Sure books can guide you, but your heart defines you – Jay Z (Beach Chair)

So for the past few months, my reading rate plummeted drastically. I went from reading multiple books and consuming self-help content on an almost constant basis, to not wanting to see another Tom Bilyeu, Tai Lopez or Gary Vee video.

Why?

Well, first, I am a person of extremes.

I tend to swing from one end to the other.

When I get into something, I really get into it, to the point of obsession. And then at some point, I just get over it and walk away. It is my nature, I need the balance of opposites to feel whole.

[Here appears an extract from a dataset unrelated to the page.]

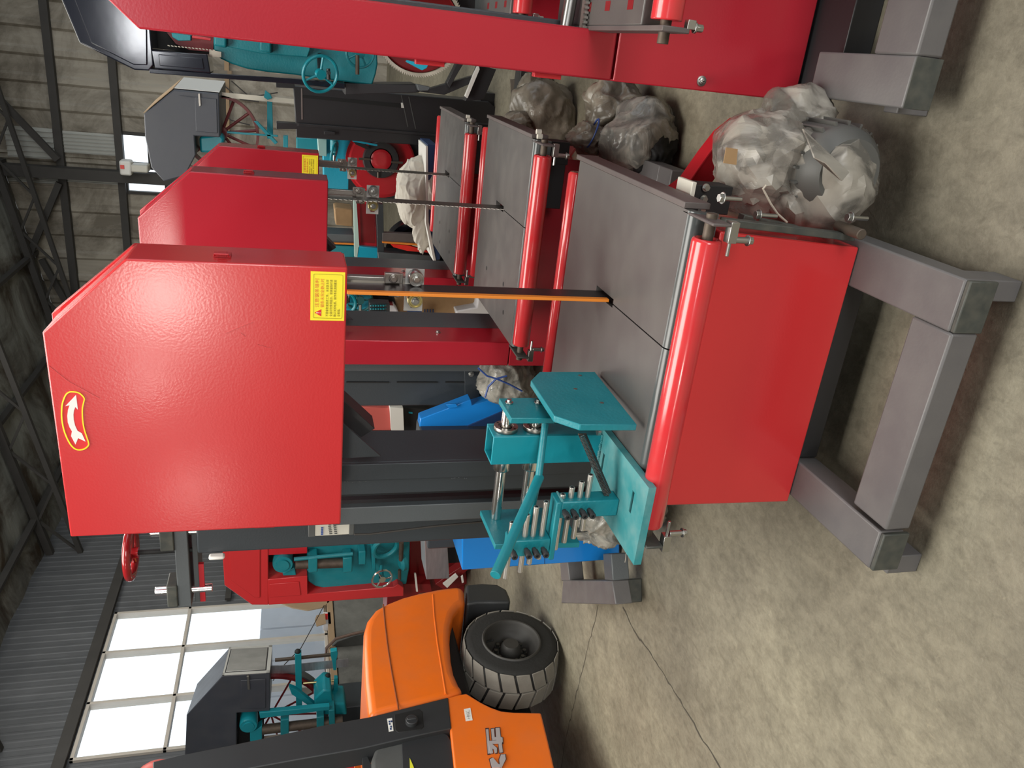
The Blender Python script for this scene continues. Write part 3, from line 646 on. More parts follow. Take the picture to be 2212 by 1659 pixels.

It was in early 2015, I really started to hunker down on my personal development and business knowledge. I watched and listened to a lot of Tai, and then eventually Gary, and then Tom and others over the years. Their content was incredibly useful in transforming my mindset and putting me in a different space.

I needed that.

It was their words and ideas changed the way I thought and my default settings to life. I literally rewired my brain with their content, consuming it every waking hour – at the gym, just lounging around in my apartment, on the train in between meetings, just before bed, and of course, while I worked.

It was awesome. I was practicing something I call ‘full-immersion’. Bombarding my mind to change the way it worked.

Fast forward to today, and I am barely consuming any self-help content at all. My YouTube playlist has morphed from Valuetainment, Gary Vee and Impact Theory shows to video essays and comedic videos breaking down the narrative and philosophical themes of my favourite pop culture movies, literature and video games. Now I write things like this and this.

I don’t know what to tell you. I like what I like.

Which brings me to my second point.

Life is a complex matrix, full of many moving parts and unique experiences.

You can not be one-dimensional. Most of the personal development space is that, one-dimensional and repetitive. The same lists and ideas sprouted off over and over again.

It is like if you are not waking up at 5am everyday, drinking bullet proof coffee, chugging down shakes and hitting the gym everyday, you will not be successful. If you are not obsessed with crushing it, your life has no meaning.

Life is vast, there are many ways to approach it and many ideas to explore. The trap of the self-help game is to have you think that someone else has all the answers so you can switch your brain off and mindlessly follow.

We see the same problem in most religions. Inspired living ideas quickly turn into mindless dogma. People become dependent on others telling them what to think and do.

Sure, there are universal principles that we must learn, but we are all unique individuals with specific contexts, and we still have to do the work of crafting our unique solutions.

We can spend all the time reading but only our true reflection on what we read and practice actually changes anything.

And if you do the self-help thing well…at some point you should ‘graduate’ from it. At some point, you should actually be helped, you should be a better person and be better equipped to get what you want.

It doesn’t mean that you wouldn’t need a reminder, a refresher from time to time. But you should have absorbed the lessons.

And that’s my third point – the point I am at now.

Taking action is what actually works

For all the content I consumed, they gave me ideas, they gave me tools, but they did not give me results.

I look around at my life, and there are many things I want to achieve and attain. The only thing that is going to make those things real in my life…is the work. Not another book, not another video, just the actual work of putting to practice what I learned and getting my hands dirty in the nitty gritty of making things happen in my life.

At this point, the content is more of a distraction.

Because it is very easy to conflate the knowledge of being able to do something with actually doing it.

That is how we become insight junkies, craving the dopamine hit of a new epiphany, a new idea, a silver bullet that would magically solve all your problems. That is how we become the perpetual student enslaved to the opinions and ideas of all the gurus just waiting to take your money and charge you to help you.

Don’t get me wrong, there is a place for all that. They do help, and people do have massively transformative experiences. But more often than not, after all the hurrah, most people are back the next year in the exact same place, with not much to show for it.

The only thing that works is the work.

The grimy work of change, of perpetual practice, of dust biting failure and the slow grind.

That is presently fascinating to me.

Because the people who we follow did not get successful by following. They got successful by doing.

Another book on business isn’t going to make my studio successful. What is going to make me successful is how well I apply the principles I learned to my specific situation. Not how well I followed this other author’s ideas to the T. But how I made it my own, how I absorbed it to my core and to my bones.

And you only absorb by taking a step back. By doing inner reflection. By putting it into practice.

It is the work that works.

At some point you have to put the books down and walk into the exam, and then into the workplace.

And of course, it is not like I will never read another book again. I am still buying books and noting down certain things. In fact I bought another one last night. But I am way more intentional about it, I am not looking for a silver bullet. I am looking for specific ideas to add to my portfolio of tools. Something I can take action on immediately.

Plus, I know myself.

Like I said…I am a man of extremes. I will be back to reading ferociously at some stage anyway, and that will be awesome.

In the mean time, I’m focused on the work.